19 viewed last edited 1 year ago
Vivekanand Vellanki
0
There are 10 coins all with heads facing upwards. A magician picks a volunteer from the crowd and says the following to the volunteer: - Pick any number of coins and flip them so that tails are facing up - Now, tell me how many coins have tails facing up The magician claims that he can divide the 10 coins into 2 piles such that both piles have same number of coins with tails facing up. And, he will do this blindfolded. The magician is only allowed to separate the coins into 2 piles and he can choose to flip some coins. How does the magician do this?
Vivekanand Vellanki
1
Here's the proof to this technique. There are N coins on a table; with T tails. You need to divide the N coins into 2 piles such that both the piles have the same number of coins with tails facing up. Also, this can be done without even seeing the coins. Here's the approach: Step 1) Pick any random T coins and place them to one side. These are your 2 piles - one set of T random coins; and the other set (N-T) coins Step 2) Now, flip each and every of the T random coins picked. Flip them exactly once - if the coin had heads facing up, it becomes tail; and vice versa Both piles will now have the same number of coins with tails facing up. After Step 1, there are 2 piles - P1 with T random coins, and P2 with (N-T) coins. Since we picked coins at random and placed them in P1, we dont know the number of coins with tails facing up in P1. Since we dont know the number, lets use the symbol Q to represent the number of coins with tails facing up in P1. Pile P1 has the following: Q tails; the remaining (T-Q) heads Pile P2 has (T-Q) with tails facing up.

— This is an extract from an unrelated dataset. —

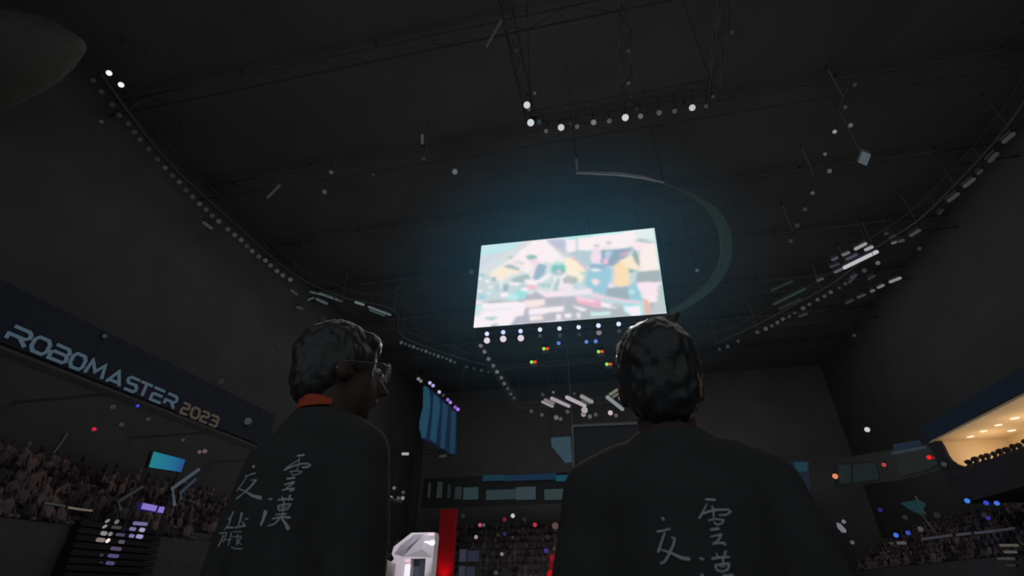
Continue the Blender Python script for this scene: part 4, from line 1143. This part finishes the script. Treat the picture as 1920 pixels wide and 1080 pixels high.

Why? The entire collection has T tails - Q went into P1, the remaining (T-Q) have to be in P2. So, Pile P2 has the following: (T-Q) tails; and the remaining heads. The exact number of heads in P2 does not matter to us. Step 2 flips all coins in pile P1. After step 2, Pile P1 has the following: Q heads (all tails become heads); and (T-Q) tails (all tails become heads) Pile P2 has the following: (T-Q) tails and the remaining heads Both the piles P1 and P2 have the same number of tails (T-Q). This is exactly what the magician claimed he would do.
Vivekanand Vellanki
0
Let's generalise the problem. There are N coins on a table; with T coins facing tails up. You need to divide the N coins into 2 piles such that both the piles have the same number of coins with tails facing up. Also, this can be done without even seeing the coins. Here's the approach: - Pick any random T coins and place them to one side. These are your 2 piles - one set of T random coins; and the other set (N-T) coins - Now, flip each and every of the T random coins picked. Flip them exactly once - if the coin had heads facing up, it becomes tail; and vice versa Both piles will now have the same number of coins with tails facing up. Try it out on your loved ones and pretend to be a magician. I'll post the proof tomorrow.